### [WHAT YOU HAVE TO DO]
Write out the material exactly, with the pictures left out.
## Begin DATASET SECTION
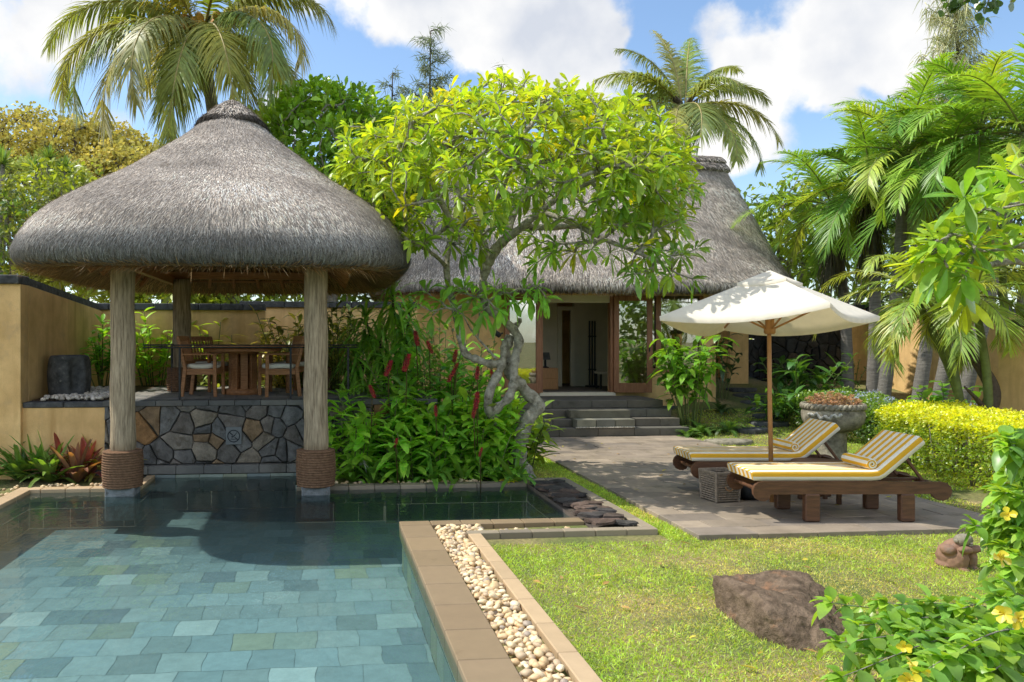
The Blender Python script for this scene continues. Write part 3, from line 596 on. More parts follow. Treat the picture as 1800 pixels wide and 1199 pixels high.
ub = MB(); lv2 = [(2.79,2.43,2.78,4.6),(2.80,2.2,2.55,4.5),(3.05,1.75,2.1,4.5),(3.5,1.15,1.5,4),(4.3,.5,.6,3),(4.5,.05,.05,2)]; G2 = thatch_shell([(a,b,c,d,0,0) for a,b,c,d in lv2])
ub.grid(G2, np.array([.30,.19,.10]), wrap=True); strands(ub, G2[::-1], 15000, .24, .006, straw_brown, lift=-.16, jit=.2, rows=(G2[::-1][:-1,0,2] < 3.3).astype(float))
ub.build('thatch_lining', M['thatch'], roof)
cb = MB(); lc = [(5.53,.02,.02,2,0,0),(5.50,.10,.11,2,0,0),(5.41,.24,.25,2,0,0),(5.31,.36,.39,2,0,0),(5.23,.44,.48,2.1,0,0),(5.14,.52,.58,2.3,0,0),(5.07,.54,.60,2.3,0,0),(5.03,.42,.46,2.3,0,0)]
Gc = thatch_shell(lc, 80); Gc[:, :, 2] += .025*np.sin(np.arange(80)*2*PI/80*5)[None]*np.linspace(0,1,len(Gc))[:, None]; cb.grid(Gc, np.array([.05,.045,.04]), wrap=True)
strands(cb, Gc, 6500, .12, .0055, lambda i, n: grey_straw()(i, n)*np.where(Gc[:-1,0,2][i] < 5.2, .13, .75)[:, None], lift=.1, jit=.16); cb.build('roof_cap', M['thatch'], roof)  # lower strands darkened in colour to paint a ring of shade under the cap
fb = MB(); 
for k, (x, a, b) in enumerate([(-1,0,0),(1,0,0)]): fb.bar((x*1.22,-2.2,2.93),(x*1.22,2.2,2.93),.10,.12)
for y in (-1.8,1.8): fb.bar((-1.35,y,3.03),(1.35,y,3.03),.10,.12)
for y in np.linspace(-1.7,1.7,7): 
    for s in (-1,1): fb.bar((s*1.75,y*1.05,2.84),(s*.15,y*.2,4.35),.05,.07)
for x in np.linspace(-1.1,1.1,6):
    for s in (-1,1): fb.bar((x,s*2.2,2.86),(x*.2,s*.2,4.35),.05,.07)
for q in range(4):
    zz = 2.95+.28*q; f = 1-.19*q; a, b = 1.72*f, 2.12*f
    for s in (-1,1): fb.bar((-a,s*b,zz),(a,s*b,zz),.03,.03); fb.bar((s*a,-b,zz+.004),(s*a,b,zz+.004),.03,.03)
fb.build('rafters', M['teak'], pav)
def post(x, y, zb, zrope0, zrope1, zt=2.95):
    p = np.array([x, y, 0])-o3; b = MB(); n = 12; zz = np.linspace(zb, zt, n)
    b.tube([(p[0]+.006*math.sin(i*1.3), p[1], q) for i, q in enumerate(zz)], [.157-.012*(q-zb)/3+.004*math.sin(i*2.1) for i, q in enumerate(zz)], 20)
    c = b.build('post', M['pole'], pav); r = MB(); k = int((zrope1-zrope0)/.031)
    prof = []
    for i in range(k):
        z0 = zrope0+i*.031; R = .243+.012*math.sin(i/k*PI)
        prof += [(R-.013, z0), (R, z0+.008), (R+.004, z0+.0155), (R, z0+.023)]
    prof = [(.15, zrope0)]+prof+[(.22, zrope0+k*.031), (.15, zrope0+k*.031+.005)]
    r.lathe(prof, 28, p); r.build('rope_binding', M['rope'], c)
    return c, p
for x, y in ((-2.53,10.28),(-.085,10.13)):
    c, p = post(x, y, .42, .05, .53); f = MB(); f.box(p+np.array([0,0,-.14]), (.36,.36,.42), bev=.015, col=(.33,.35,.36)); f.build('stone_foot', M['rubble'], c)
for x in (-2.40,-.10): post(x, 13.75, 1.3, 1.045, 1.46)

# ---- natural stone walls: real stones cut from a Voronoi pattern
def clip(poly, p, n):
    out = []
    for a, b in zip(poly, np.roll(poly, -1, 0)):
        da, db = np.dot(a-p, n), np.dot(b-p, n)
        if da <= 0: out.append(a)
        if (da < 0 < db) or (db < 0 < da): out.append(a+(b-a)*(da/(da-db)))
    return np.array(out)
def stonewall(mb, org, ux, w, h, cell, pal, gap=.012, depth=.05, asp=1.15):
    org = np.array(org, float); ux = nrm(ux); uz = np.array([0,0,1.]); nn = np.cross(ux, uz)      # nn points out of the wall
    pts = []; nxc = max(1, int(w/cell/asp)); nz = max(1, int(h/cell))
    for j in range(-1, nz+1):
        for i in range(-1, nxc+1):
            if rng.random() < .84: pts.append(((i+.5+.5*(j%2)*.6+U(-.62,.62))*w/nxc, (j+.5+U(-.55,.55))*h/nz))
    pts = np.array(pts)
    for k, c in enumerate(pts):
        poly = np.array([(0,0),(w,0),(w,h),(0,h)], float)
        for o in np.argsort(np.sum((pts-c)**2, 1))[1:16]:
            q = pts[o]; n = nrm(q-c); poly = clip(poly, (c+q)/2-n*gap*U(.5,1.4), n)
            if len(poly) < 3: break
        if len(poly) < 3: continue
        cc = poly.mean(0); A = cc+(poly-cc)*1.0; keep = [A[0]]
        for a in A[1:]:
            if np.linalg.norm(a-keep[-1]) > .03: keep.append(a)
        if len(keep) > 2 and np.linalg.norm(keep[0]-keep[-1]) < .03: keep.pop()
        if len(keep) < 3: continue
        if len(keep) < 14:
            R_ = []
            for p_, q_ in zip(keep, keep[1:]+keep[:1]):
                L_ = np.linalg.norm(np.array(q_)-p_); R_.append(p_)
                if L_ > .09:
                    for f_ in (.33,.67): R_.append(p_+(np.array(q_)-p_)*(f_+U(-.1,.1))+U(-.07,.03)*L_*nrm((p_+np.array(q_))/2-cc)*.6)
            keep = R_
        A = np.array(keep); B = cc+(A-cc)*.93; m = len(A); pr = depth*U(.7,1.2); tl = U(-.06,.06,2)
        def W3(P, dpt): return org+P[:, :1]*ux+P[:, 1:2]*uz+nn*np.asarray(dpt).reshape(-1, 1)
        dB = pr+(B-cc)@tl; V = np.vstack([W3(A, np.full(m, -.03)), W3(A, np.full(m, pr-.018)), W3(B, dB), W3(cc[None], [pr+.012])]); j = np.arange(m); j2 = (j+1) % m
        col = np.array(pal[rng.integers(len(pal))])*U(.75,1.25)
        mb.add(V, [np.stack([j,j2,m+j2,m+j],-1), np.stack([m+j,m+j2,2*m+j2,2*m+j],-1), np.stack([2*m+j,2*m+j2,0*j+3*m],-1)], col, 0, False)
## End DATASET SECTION
### [SOLVED PROBLEM]
The Blender Python script for this scene continues. Write part 3, from line 596 on. More parts follow. Treat the picture as 1800 pixels wide and 1199 pixels high.
ub = MB(); lv2 = [(2.79,2.43,2.78,4.6),(2.80,2.2,2.55,4.5),(3.05,1.75,2.1,4.5),(3.5,1.15,1.5,4),(4.3,.5,.6,3),(4.5,.05,.05,2)]; G2 = thatch_shell([(a,b,c,d,0,0) for a,b,c,d in lv2])
ub.grid(G2, np.array([.30,.19,.10]), wrap=True); strands(ub, G2[::-1], 15000, .24, .006, straw_brown, lift=-.16, jit=.2, rows=(G2[::-1][:-1,0,2] < 3.3).astype(float))
ub.build('thatch_lining', M['thatch'], roof)
cb = MB(); lc = [(5.53,.02,.02,2,0,0),(5.50,.10,.11,2,0,0),(5.41,.24,.25,2,0,0),(5.31,.36,.39,2,0,0),(5.23,.44,.48,2.1,0,0),(5.14,.52,.58,2.3,0,0),(5.07,.54,.60,2.3,0,0),(5.03,.42,.46,2.3,0,0)]
Gc = thatch_shell(lc, 80); Gc[:, :, 2] += .025*np.sin(np.arange(80)*2*PI/80*5)[None]*np.linspace(0,1,len(Gc))[:, None]; cb.grid(Gc, np.array([.05,.045,.04]), wrap=True)
strands(cb, Gc, 6500, .12, .0055, lambda i, n: grey_straw()(i, n)*np.where(Gc[:-1,0,2][i] < 5.2, .13, .75)[:, None], lift=.1, jit=.16); cb.build('roof_cap', M['thatch'], roof)  # lower strands darkened in colour to paint a ring of shade under the cap
fb = MB(); 
for k, (x, a, b) in enumerate([(-1,0,0),(1,0,0)]): fb.bar((x*1.22,-2.2,2.93),(x*1.22,2.2,2.93),.10,.12)
for y in (-1.8,1.8): fb.bar((-1.35,y,3.03),(1.35,y,3.03),.10,.12)
for y in np.linspace(-1.7,1.7,7): 
    for s in (-1,1): fb.bar((s*1.75,y*1.05,2.84),(s*.15,y*.2,4.35),.05,.07)
for x in np.linspace(-1.1,1.1,6):
    for s in (-1,1): fb.bar((x,s*2.2,2.86),(x*.2,s*.2,4.35),.05,.07)
for q in range(4):
    zz = 2.95+.28*q; f = 1-.19*q; a, b = 1.72*f, 2.12*f
    for s in (-1,1): fb.bar((-a,s*b,zz),(a,s*b,zz),.03,.03); fb.bar((s*a,-b,zz+.004),(s*a,b,zz+.004),.03,.03)
fb.build('rafters', M['teak'], pav)
def post(x, y, zb, zrope0, zrope1, zt=2.95):
    p = np.array([x, y, 0])-o3; b = MB(); n = 12; zz = np.linspace(zb, zt, n)
    b.tube([(p[0]+.006*math.sin(i*1.3), p[1], q) for i, q in enumerate(zz)], [.157-.012*(q-zb)/3+.004*math.sin(i*2.1) for i, q in enumerate(zz)], 20)
    c = b.build('post', M['pole'], pav); r = MB(); k = int((zrope1-zrope0)/.031)
    prof = []
    for i in range(k):
        z0 = zrope0+i*.031; R = .243+.012*math.sin(i/k*PI)
        prof += [(R-.013, z0), (R, z0+.008), (R+.004, z0+.0155), (R, z0+.023)]
    prof = [(.15, zrope0)]+prof+[(.22, zrope0+k*.031), (.15, zrope0+k*.031+.005)]
    r.lathe(prof, 28, p); r.build('rope_binding', M['rope'], c)
    return c, p
for x, y in ((-2.53,10.28),(-.085,10.13)):
    c, p = post(x, y, .42, .05, .53); f = MB(); f.box(p+np.array([0,0,-.14]), (.36,.36,.42), bev=.015, col=(.33,.35,.36)); f.build('stone_foot', M['rubble'], c)
for x in (-2.40,-.10): post(x, 13.75, 1.3, 1.045, 1.46)

# ---- natural stone walls: real stones cut from a Voronoi pattern
def clip(poly, p, n):
    out = []
    for a, b in zip(poly, np.roll(poly, -1, 0)):
        da, db = np.dot(a-p, n), np.dot(b-p, n)
        if da <= 0: out.append(a)
        if (da < 0 < db) or (db < 0 < da): out.append(a+(b-a)*(da/(da-db)))
    return np.array(out)
def stonewall(mb, org, ux, w, h, cell, pal, gap=.012, depth=.05, asp=1.15):
    org = np.array(org, float); ux = nrm(ux); uz = np.array([0,0,1.]); nn = np.cross(ux, uz)      # nn points out of the wall
    pts = []; nxc = max(1, int(w/cell/asp)); nz = max(1, int(h/cell))
    for j in range(-1, nz+1):
        for i in range(-1, nxc+1):
            if rng.random() < .84: pts.append(((i+.5+.5*(j%2)*.6+U(-.62,.62))*w/nxc, (j+.5+U(-.55,.55))*h/nz))
    pts = np.array(pts)
    for k, c in enumerate(pts):
        poly = np.array([(0,0),(w,0),(w,h),(0,h)], float)
        for o in np.argsort(np.sum((pts-c)**2, 1))[1:16]:
            q = pts[o]; n = nrm(q-c); poly = clip(poly, (c+q)/2-n*gap*U(.5,1.4), n)
            if len(poly) < 3: break
        if len(poly) < 3: continue
        cc = poly.mean(0); A = cc+(poly-cc)*1.0; keep = [A[0]]
        for a in A[1:]:
            if np.linalg.norm(a-keep[-1]) > .03: keep.append(a)
        if len(keep) > 2 and np.linalg.norm(keep[0]-keep[-1]) < .03: keep.pop()
        if len(keep) < 3: continue
        if len(keep) < 14:
            R_ = []
            for p_, q_ in zip(keep, keep[1:]+keep[:1]):
                L_ = np.linalg.norm(np.array(q_)-p_); R_.append(p_)
                if L_ > .09:
                    for f_ in (.33,.67): R_.append(p_+(np.array(q_)-p_)*(f_+U(-.1,.1))+U(-.07,.03)*L_*nrm((p_+np.array(q_))/2-cc)*.6)
            keep = R_
        A = np.array(keep); B = cc+(A-cc)*.93; m = len(A); pr = depth*U(.7,1.2); tl = U(-.06,.06,2)
        def W3(P, dpt): return org+P[:, :1]*ux+P[:, 1:2]*uz+nn*np.asarray(dpt).reshape(-1, 1)
        dB = pr+(B-cc)@tl; V = np.vstack([W3(A, np.full(m, -.03)), W3(A, np.full(m, pr-.018)), W3(B, dB), W3(cc[None], [pr+.012])]); j = np.arange(m); j2 = (j+1) % m
        col = np.array(pal[rng.integers(len(pal))])*U(.75,1.25)
        mb.add(V, [np.stack([j,j2,m+j2,m+j],-1), np.stack([m+j,m+j2,2*m+j2,2*m+j],-1), np.stack([2*m+j,2*m+j2,0*j+3*m],-1)], col, 0, False)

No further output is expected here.